* _AIM OF THE TASK_
Print out the material that follows word for word.

* _GIVEN DATA_
——

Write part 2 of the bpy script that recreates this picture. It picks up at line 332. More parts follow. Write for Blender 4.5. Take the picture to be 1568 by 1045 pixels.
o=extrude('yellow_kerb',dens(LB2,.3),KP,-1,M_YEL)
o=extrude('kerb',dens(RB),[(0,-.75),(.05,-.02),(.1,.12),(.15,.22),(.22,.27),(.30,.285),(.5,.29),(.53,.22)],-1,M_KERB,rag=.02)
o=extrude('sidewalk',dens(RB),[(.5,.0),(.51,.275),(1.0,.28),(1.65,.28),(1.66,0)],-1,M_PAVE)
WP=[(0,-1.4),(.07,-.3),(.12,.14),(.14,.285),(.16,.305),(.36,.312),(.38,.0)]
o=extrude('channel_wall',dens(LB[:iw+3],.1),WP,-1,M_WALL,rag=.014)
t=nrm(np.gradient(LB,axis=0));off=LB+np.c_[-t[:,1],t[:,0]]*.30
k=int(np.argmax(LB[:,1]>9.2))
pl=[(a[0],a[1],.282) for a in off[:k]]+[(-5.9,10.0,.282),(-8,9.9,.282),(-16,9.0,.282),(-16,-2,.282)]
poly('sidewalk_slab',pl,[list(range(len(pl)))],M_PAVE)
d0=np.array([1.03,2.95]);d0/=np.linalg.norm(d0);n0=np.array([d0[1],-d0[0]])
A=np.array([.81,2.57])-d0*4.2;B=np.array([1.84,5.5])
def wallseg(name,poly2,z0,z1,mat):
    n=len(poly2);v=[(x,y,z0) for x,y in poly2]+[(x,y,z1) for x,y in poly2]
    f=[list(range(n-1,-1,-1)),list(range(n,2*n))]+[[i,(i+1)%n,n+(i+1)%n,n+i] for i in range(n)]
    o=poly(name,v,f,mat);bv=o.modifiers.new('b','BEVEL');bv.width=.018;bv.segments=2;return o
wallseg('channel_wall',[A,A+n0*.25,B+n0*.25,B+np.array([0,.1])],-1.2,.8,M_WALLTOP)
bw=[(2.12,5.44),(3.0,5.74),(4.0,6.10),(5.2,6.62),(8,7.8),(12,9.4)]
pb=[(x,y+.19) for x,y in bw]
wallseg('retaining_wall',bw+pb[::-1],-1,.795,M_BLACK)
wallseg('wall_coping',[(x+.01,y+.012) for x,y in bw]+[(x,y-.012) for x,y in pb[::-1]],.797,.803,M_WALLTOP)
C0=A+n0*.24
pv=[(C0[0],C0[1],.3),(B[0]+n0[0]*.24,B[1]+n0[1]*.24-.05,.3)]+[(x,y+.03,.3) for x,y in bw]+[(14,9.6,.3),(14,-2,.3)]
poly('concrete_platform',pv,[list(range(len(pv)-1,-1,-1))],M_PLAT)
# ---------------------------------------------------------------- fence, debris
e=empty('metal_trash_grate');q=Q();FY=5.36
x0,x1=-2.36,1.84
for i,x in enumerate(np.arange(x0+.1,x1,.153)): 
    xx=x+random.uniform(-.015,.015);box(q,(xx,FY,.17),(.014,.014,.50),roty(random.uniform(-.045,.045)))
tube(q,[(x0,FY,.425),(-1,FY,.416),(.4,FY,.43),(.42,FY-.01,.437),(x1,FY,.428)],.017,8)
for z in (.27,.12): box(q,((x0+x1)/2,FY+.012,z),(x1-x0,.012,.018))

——

* _RESULT_
Write part 2 of the bpy script that recreates this picture. It picks up at line 332. More parts follow. Write for Blender 4.5. Take the picture to be 1568 by 1045 pixels.
o=extrude('yellow_kerb',dens(LB2,.3),KP,-1,M_YEL)
o=extrude('kerb',dens(RB),[(0,-.75),(.05,-.02),(.1,.12),(.15,.22),(.22,.27),(.30,.285),(.5,.29),(.53,.22)],-1,M_KERB,rag=.02)
o=extrude('sidewalk',dens(RB),[(.5,.0),(.51,.275),(1.0,.28),(1.65,.28),(1.66,0)],-1,M_PAVE)
WP=[(0,-1.4),(.07,-.3),(.12,.14),(.14,.285),(.16,.305),(.36,.312),(.38,.0)]
o=extrude('channel_wall',dens(LB[:iw+3],.1),WP,-1,M_WALL,rag=.014)
t=nrm(np.gradient(LB,axis=0));off=LB+np.c_[-t[:,1],t[:,0]]*.30
k=int(np.argmax(LB[:,1]>9.2))
pl=[(a[0],a[1],.282) for a in off[:k]]+[(-5.9,10.0,.282),(-8,9.9,.282),(-16,9.0,.282),(-16,-2,.282)]
poly('sidewalk_slab',pl,[list(range(len(pl)))],M_PAVE)
d0=np.array([1.03,2.95]);d0/=np.linalg.norm(d0);n0=np.array([d0[1],-d0[0]])
A=np.array([.81,2.57])-d0*4.2;B=np.array([1.84,5.5])
def wallseg(name,poly2,z0,z1,mat):
    n=len(poly2);v=[(x,y,z0) for x,y in poly2]+[(x,y,z1) for x,y in poly2]
    f=[list(range(n-1,-1,-1)),list(range(n,2*n))]+[[i,(i+1)%n,n+(i+1)%n,n+i] for i in range(n)]
    o=poly(name,v,f,mat);bv=o.modifiers.new('b','BEVEL');bv.width=.018;bv.segments=2;return o
wallseg('channel_wall',[A,A+n0*.25,B+n0*.25,B+np.array([0,.1])],-1.2,.8,M_WALLTOP)
bw=[(2.12,5.44),(3.0,5.74),(4.0,6.10),(5.2,6.62),(8,7.8),(12,9.4)]
pb=[(x,y+.19) for x,y in bw]
wallseg('retaining_wall',bw+pb[::-1],-1,.795,M_BLACK)
wallseg('wall_coping',[(x+.01,y+.012) for x,y in bw]+[(x,y-.012) for x,y in pb[::-1]],.797,.803,M_WALLTOP)
C0=A+n0*.24
pv=[(C0[0],C0[1],.3),(B[0]+n0[0]*.24,B[1]+n0[1]*.24-.05,.3)]+[(x,y+.03,.3) for x,y in bw]+[(14,9.6,.3),(14,-2,.3)]
poly('concrete_platform',pv,[list(range(len(pv)-1,-1,-1))],M_PLAT)
# ---------------------------------------------------------------- fence, debris
e=empty('metal_trash_grate');q=Q();FY=5.36
x0,x1=-2.36,1.84
for i,x in enumerate(np.arange(x0+.1,x1,.153)): 
    xx=x+random.uniform(-.015,.015);box(q,(xx,FY,.17),(.014,.014,.50),roty(random.uniform(-.045,.045)))
tube(q,[(x0,FY,.425),(-1,FY,.416),(.4,FY,.43),(.42,FY-.01,.437),(x1,FY,.428)],.017,8)
for z in (.27,.12): box(q,((x0+x1)/2,FY+.012,z),(x1-x0,.012,.018))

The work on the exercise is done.